**Work to complete:** Gather every line below where "parts" appears.
_ _ _
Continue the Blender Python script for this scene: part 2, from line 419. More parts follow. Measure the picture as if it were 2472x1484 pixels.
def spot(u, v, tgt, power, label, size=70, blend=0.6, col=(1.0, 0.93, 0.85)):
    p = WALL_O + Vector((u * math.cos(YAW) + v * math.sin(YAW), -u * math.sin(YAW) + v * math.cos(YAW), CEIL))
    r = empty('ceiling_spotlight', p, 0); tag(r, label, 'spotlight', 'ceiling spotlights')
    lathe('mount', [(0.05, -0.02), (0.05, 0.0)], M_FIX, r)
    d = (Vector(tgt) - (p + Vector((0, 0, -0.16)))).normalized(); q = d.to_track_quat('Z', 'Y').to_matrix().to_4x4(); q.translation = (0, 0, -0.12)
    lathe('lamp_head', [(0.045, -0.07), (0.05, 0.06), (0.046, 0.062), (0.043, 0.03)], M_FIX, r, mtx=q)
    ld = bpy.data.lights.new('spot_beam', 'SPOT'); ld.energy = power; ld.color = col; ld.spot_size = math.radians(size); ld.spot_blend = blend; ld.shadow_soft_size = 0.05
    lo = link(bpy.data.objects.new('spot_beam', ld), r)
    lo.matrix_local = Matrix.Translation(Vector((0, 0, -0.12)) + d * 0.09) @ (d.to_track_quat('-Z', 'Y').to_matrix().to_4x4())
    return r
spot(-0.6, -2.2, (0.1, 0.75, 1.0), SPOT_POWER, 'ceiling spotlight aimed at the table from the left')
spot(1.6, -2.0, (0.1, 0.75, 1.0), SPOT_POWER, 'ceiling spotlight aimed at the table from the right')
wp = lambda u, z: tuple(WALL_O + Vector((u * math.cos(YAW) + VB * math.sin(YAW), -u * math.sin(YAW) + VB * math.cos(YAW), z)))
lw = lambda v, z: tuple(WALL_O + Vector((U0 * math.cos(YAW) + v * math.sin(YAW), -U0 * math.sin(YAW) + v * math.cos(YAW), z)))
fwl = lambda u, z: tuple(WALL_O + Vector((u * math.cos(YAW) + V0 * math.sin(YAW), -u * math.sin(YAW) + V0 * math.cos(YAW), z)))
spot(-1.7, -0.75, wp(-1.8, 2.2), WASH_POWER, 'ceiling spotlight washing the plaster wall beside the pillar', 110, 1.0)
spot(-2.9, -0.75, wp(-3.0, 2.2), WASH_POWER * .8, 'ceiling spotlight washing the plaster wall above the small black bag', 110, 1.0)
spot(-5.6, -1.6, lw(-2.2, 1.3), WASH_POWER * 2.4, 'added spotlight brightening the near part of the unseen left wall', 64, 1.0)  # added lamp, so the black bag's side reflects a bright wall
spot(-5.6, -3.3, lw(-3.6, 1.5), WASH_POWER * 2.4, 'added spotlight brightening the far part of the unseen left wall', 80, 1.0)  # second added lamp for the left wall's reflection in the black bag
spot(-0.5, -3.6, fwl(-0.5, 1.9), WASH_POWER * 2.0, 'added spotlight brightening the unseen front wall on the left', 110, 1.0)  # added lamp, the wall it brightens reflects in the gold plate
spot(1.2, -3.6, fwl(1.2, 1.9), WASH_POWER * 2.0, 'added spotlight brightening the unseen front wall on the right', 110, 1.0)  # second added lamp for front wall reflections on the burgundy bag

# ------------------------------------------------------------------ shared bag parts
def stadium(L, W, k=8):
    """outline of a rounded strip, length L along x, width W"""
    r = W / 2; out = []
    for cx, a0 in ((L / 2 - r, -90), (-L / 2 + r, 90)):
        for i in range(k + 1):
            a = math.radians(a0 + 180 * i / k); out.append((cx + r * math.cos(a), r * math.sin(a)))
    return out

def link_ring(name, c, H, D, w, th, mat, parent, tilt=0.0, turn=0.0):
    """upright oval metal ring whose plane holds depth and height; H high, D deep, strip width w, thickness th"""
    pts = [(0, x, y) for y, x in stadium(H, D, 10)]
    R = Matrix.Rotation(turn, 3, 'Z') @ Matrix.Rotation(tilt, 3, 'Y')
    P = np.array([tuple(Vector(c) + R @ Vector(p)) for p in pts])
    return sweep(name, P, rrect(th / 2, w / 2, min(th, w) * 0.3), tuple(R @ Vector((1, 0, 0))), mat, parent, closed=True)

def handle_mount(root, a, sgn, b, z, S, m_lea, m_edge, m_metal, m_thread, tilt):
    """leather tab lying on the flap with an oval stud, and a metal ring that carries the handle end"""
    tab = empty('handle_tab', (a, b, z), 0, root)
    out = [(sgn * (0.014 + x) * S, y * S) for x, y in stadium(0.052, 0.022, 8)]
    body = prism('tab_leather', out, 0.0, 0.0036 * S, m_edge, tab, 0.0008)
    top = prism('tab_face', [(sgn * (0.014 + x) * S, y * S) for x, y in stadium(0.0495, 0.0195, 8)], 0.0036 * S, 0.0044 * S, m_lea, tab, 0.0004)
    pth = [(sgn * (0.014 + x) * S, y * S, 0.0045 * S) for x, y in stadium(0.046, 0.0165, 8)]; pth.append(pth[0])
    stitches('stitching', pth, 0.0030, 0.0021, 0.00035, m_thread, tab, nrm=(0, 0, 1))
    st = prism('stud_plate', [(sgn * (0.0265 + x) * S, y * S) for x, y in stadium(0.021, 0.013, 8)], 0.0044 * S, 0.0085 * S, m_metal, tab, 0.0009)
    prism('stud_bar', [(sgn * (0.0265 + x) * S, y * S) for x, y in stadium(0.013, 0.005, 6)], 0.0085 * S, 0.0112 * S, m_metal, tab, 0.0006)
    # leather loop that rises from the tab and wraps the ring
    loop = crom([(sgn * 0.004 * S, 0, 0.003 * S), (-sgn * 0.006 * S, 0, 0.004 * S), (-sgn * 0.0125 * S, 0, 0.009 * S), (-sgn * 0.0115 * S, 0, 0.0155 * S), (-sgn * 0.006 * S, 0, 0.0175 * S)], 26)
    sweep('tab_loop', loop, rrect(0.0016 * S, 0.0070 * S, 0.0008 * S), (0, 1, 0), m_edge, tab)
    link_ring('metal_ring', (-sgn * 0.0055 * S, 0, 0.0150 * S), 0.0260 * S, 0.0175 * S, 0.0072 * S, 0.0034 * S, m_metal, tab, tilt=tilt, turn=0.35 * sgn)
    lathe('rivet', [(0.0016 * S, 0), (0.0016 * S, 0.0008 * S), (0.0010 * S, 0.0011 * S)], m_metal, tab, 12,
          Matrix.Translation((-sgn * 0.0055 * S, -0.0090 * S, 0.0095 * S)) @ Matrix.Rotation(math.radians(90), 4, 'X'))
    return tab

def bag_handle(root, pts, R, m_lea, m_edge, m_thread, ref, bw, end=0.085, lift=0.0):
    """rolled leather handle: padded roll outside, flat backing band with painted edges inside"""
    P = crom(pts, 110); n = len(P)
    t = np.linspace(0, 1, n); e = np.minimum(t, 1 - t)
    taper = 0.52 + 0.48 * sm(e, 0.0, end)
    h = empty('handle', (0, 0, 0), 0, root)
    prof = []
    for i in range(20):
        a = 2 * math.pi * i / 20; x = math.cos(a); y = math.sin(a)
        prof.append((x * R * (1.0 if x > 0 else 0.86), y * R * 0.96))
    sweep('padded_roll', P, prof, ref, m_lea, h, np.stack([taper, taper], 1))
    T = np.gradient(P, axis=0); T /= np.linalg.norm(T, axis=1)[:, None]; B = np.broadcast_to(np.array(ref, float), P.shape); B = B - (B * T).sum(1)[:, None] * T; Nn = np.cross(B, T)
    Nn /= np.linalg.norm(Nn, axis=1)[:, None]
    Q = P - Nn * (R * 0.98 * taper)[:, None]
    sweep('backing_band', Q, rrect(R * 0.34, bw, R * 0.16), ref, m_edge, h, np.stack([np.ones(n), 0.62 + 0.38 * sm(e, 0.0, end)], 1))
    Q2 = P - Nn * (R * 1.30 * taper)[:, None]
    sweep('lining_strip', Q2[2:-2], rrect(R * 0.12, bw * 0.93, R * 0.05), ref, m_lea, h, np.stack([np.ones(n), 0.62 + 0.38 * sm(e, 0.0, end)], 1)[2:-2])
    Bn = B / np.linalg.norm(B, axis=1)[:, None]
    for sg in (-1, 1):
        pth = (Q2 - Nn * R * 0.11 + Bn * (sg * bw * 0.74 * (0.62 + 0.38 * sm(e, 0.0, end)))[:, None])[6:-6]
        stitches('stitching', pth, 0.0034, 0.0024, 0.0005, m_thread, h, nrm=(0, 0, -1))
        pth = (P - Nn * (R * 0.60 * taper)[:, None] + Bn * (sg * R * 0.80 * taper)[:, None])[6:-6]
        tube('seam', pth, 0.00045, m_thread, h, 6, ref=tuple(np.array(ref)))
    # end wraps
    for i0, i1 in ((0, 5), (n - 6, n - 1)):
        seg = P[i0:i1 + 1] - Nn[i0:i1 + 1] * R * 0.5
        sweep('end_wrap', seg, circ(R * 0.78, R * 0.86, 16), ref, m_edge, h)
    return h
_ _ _
**Result below:**
Continue the Blender Python script for this scene: part 2, from line 419. More parts follow. Measure the picture as if it were 2472x1484 pixels.
# ------------------------------------------------------------------ shared bag parts